Performance of both Blu-ray and HD DVD during this second holiday season is crucial in establishing the new generation of optical discs, and may bring the market closer to resolving the war between the competing formats.

"Blu-ray and HD DVD player prices have been falling since the summer, culminating in Toshiba's loss-leading sub-$100 HD DVD player, available in the USA last month for a limited time," said Jeremy Wills, consultant at Understanding & Solutions. "Price reductions in the US have continued into December, with Blu-ray players dropping below $300 for the first time, and HD DVD players below $200."

The analysts observe that drive, chipset and other system component prices are now falling as demand increases, speculating that manufacturers will be able to put together players for either format for under $150 at some point next year.
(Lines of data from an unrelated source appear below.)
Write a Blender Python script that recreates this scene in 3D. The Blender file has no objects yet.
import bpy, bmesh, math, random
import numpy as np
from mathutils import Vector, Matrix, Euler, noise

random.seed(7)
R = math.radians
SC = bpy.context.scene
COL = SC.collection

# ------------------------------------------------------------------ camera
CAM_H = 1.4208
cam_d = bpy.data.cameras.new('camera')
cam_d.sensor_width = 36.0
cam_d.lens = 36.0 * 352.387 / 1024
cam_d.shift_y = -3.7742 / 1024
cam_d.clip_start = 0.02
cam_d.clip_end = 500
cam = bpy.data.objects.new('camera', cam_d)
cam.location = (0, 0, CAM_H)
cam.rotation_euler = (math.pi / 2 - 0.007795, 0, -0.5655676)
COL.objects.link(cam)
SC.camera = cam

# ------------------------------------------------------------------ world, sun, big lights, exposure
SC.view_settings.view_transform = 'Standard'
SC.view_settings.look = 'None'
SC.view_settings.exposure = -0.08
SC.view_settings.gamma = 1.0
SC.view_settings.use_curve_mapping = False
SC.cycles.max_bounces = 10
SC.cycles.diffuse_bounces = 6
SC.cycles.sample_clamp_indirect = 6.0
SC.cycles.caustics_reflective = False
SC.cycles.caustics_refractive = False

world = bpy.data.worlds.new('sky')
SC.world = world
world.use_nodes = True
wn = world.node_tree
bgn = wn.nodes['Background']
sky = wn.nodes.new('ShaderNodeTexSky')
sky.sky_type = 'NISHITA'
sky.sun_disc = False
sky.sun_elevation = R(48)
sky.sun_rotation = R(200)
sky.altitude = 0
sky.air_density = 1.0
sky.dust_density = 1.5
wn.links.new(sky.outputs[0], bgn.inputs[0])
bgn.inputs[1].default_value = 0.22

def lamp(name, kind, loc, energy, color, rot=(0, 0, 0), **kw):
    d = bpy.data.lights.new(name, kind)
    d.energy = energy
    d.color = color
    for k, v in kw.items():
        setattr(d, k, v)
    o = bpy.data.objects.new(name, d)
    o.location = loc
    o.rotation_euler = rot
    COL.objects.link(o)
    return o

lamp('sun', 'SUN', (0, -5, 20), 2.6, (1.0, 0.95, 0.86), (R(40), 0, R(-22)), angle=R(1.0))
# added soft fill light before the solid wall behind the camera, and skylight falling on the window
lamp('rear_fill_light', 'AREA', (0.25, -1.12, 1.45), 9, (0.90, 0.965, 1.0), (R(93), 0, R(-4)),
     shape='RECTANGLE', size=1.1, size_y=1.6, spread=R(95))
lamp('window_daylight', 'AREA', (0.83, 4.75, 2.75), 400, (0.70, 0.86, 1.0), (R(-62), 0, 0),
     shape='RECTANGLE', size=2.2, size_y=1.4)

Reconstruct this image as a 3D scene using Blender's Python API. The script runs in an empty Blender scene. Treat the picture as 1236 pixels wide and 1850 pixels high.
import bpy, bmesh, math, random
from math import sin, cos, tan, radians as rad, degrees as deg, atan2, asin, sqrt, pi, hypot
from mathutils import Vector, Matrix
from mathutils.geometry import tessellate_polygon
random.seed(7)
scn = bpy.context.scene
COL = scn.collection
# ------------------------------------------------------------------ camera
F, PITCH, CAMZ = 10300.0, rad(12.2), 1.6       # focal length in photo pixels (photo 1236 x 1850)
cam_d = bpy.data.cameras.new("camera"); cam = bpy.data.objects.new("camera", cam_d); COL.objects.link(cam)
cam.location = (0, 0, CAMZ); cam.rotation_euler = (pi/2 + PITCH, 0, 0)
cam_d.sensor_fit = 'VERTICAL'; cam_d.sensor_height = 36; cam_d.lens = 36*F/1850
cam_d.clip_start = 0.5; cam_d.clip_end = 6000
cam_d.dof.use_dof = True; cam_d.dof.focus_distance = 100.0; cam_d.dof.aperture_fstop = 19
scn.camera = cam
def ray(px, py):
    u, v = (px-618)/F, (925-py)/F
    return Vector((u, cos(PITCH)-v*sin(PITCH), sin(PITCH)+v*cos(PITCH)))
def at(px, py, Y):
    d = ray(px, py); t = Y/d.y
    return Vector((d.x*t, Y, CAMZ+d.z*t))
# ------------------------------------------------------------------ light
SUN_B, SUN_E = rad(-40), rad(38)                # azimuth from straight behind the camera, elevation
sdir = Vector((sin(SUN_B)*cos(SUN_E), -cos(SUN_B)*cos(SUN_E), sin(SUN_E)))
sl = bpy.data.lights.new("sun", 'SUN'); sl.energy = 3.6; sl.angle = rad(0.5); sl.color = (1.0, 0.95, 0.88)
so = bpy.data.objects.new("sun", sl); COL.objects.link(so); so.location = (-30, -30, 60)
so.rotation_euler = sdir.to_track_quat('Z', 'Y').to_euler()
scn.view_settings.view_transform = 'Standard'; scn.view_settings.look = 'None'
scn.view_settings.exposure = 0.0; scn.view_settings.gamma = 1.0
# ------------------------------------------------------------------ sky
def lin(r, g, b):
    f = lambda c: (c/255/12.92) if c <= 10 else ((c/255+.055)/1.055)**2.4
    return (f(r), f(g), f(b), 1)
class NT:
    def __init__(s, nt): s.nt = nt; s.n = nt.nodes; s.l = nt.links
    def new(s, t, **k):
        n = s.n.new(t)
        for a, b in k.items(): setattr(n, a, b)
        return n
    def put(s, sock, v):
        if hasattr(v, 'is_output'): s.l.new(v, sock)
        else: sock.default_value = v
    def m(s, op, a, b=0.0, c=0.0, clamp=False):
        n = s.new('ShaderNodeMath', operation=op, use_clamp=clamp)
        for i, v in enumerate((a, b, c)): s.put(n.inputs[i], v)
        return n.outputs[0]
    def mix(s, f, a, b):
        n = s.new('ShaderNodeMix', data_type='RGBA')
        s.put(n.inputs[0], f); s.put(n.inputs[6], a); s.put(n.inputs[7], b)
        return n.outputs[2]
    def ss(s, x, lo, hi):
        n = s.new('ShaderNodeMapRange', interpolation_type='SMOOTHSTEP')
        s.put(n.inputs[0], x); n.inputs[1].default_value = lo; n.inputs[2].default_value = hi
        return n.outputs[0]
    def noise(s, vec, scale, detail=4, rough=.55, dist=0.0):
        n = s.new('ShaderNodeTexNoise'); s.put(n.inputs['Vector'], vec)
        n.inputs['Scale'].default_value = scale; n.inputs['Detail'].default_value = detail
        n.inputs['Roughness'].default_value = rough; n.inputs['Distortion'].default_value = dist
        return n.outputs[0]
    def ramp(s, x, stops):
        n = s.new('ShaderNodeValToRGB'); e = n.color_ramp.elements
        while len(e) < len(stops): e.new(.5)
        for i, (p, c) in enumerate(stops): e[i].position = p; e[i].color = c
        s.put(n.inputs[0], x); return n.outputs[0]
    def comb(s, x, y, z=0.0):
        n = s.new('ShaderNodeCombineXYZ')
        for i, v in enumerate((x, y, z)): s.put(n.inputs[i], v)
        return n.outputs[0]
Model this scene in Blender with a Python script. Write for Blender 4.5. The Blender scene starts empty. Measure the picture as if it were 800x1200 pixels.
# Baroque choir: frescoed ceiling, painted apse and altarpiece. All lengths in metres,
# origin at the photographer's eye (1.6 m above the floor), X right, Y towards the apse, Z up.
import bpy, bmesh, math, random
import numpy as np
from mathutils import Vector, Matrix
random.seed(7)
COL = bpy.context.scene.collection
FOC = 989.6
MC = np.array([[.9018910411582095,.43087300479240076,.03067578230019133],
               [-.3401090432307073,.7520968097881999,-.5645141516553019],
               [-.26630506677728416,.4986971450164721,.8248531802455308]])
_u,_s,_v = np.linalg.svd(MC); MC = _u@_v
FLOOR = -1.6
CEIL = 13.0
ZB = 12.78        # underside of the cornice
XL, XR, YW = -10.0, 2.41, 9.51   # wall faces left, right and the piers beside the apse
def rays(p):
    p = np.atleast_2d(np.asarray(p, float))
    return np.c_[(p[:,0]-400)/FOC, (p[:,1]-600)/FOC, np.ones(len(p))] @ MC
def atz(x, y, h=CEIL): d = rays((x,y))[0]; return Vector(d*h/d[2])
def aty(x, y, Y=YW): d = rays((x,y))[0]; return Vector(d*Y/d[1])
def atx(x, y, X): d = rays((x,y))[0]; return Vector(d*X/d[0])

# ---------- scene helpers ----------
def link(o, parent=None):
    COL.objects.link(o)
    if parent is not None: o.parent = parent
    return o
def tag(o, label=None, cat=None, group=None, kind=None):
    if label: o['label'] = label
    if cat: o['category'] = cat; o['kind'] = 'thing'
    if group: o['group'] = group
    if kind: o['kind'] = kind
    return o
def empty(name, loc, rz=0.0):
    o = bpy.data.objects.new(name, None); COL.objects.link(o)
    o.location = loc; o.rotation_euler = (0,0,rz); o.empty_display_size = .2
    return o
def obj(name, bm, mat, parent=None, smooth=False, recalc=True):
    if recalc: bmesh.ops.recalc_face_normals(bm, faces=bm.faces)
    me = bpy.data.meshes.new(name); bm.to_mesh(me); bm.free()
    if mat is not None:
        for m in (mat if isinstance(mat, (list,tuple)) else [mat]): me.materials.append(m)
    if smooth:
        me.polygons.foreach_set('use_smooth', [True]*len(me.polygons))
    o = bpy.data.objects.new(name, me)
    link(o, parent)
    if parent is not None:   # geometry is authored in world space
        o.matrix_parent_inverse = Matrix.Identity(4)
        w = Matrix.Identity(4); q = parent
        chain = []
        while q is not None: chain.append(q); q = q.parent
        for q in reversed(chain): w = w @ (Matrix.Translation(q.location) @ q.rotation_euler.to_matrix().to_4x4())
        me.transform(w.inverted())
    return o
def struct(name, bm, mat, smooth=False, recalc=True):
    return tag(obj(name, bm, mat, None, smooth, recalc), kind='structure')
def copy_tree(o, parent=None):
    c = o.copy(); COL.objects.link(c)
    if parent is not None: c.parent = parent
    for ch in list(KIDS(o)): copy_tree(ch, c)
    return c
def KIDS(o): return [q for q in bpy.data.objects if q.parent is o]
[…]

This should translate into cheaper devices and wider adoption of them, with analysts expecting players to cost under $100 by 2011, should both formats remain,

"Blu-ray benefits from stronger Hollywood studio support and represents a greater proportion of High Definition disc production volumes and disc sales. To date, Paramount's move to sole support of HD DVD has failed to turn the market," Wills observes.

"As demand grows and manufacturing volumes build, we're going to see the costs of releasing on two different formats really start to bite. There may be surprises just around the corner, and we could see a lot more format clarity in 2008."

Despite all this action in the disc market, consumer confusion still persists. The importance of providing a coherent message through strong retailer support is essential, as many buyers still don't know what additional inputs are required in order to view High Definition content on a High Definition TV.